Written instruction.
Write out exactly the lines that run from the line containing "The Blender Python" through the line containing "MB().tube([q + [-.03, -.12, 0], q"; both end lines belong to the answer.

★ ★ ★ ★ ★ ★ ★

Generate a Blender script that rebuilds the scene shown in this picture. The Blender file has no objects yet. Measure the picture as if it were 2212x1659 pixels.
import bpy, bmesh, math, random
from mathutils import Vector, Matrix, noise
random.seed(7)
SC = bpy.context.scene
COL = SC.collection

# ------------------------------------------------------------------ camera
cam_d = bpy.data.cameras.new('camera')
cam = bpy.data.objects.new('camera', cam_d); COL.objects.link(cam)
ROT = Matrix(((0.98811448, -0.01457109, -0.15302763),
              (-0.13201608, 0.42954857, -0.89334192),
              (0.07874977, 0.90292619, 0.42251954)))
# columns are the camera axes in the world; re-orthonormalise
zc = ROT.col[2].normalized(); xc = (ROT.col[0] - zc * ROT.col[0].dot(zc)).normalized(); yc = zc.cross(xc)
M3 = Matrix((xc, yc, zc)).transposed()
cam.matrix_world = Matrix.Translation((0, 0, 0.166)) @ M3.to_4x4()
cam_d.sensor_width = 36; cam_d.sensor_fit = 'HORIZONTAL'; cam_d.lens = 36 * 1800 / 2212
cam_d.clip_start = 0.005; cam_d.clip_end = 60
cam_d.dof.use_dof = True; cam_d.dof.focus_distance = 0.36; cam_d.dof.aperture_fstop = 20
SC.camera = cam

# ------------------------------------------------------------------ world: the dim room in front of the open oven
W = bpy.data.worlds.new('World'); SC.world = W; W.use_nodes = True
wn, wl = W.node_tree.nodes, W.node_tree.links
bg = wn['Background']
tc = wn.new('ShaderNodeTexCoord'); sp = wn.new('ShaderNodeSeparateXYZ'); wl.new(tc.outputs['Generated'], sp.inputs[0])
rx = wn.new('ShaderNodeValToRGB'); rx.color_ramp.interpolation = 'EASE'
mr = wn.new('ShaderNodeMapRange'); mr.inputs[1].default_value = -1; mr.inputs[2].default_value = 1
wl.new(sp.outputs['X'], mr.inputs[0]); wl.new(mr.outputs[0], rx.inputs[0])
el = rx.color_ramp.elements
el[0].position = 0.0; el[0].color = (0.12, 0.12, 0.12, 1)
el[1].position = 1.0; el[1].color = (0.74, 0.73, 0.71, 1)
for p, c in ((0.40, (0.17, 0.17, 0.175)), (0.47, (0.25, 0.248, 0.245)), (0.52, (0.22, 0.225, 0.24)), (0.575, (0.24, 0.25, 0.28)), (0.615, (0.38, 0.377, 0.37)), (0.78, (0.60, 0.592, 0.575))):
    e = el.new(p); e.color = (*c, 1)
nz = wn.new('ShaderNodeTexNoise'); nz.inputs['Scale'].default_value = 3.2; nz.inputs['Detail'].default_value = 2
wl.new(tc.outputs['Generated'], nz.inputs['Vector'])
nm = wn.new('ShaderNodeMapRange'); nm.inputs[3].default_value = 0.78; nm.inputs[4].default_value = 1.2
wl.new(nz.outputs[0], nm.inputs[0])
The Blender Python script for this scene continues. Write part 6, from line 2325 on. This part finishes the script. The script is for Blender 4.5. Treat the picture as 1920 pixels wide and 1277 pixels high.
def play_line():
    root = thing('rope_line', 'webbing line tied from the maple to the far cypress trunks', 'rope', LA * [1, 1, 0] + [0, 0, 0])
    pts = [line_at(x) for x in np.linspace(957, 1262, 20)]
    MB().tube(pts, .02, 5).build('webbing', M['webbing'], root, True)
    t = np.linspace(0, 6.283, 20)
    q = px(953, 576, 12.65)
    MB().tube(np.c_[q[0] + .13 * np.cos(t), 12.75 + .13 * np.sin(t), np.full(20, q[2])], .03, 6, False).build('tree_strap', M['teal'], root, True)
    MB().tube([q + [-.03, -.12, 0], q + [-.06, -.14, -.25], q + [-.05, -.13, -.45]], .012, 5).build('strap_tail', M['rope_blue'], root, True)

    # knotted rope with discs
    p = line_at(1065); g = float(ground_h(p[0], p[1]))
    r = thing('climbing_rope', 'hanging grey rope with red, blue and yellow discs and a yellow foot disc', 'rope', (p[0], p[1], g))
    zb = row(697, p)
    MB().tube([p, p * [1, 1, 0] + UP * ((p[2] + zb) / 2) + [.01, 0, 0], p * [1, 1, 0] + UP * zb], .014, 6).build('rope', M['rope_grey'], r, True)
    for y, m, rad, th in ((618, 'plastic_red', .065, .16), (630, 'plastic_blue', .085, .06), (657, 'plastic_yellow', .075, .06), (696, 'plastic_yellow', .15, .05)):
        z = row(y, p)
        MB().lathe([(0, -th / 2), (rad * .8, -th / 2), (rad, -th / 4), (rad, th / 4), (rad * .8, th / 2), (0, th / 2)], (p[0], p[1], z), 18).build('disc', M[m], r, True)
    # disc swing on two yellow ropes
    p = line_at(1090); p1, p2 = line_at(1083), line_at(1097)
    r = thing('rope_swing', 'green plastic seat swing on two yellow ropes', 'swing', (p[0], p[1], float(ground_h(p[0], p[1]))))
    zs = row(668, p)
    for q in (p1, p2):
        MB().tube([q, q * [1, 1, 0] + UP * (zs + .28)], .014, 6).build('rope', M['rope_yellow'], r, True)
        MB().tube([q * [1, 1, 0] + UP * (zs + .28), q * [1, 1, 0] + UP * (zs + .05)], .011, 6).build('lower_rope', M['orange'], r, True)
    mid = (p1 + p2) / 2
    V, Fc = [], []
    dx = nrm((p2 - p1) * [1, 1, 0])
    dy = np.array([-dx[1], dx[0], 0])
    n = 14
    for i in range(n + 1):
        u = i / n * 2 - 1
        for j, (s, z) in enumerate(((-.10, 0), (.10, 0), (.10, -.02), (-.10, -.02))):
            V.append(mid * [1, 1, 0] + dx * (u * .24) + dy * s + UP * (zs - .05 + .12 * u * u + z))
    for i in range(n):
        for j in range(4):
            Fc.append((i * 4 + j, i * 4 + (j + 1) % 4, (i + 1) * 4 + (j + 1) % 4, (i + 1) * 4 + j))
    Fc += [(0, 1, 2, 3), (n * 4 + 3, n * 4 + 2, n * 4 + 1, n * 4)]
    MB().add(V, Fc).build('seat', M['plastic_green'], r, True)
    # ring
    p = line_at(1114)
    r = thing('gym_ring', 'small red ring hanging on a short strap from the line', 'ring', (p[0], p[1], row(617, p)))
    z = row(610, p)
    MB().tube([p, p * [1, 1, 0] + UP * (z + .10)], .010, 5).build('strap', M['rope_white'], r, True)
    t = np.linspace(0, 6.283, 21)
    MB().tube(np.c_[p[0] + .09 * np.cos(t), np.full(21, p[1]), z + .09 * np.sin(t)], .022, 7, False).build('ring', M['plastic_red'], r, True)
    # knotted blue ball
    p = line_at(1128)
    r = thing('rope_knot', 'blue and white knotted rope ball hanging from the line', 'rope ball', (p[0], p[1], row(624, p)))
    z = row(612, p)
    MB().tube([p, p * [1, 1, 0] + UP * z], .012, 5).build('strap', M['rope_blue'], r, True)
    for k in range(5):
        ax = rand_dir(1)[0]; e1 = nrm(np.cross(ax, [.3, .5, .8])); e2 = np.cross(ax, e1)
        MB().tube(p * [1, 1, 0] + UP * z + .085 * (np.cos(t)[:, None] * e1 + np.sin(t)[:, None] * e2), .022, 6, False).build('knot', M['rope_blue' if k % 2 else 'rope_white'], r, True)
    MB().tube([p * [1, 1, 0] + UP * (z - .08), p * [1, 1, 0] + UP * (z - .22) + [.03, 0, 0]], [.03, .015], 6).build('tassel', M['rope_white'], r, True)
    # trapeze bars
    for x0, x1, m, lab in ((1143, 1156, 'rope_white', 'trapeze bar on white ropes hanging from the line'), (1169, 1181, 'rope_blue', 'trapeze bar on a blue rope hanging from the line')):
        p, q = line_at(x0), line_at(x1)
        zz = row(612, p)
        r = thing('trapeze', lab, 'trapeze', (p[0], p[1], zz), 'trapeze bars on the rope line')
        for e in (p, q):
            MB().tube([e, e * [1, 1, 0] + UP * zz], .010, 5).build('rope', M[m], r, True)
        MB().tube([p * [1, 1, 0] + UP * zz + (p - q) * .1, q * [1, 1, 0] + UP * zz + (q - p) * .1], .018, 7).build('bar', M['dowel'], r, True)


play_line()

★ ★ ★ ★ ★ ★ ★

Solution to this problem.
The Blender Python script for this scene continues. Write part 6, from line 2325 on. This part finishes the script. The script is for Blender 4.5. Treat the picture as 1920 pixels wide and 1277 pixels high.
def play_line():
    root = thing('rope_line', 'webbing line tied from the maple to the far cypress trunks', 'rope', LA * [1, 1, 0] + [0, 0, 0])
    pts = [line_at(x) for x in np.linspace(957, 1262, 20)]
    MB().tube(pts, .02, 5).build('webbing', M['webbing'], root, True)
    t = np.linspace(0, 6.283, 20)
    q = px(953, 576, 12.65)
    MB().tube(np.c_[q[0] + .13 * np.cos(t), 12.75 + .13 * np.sin(t), np.full(20, q[2])], .03, 6, False).build('tree_strap', M['teal'], root, True)
    MB().tube([q + [-.03, -.12, 0], q + [-.06, -.14, -.25], q + [-.05, -.13, -.45]], .012, 5).build('strap_tail', M['rope_blue'], root, True)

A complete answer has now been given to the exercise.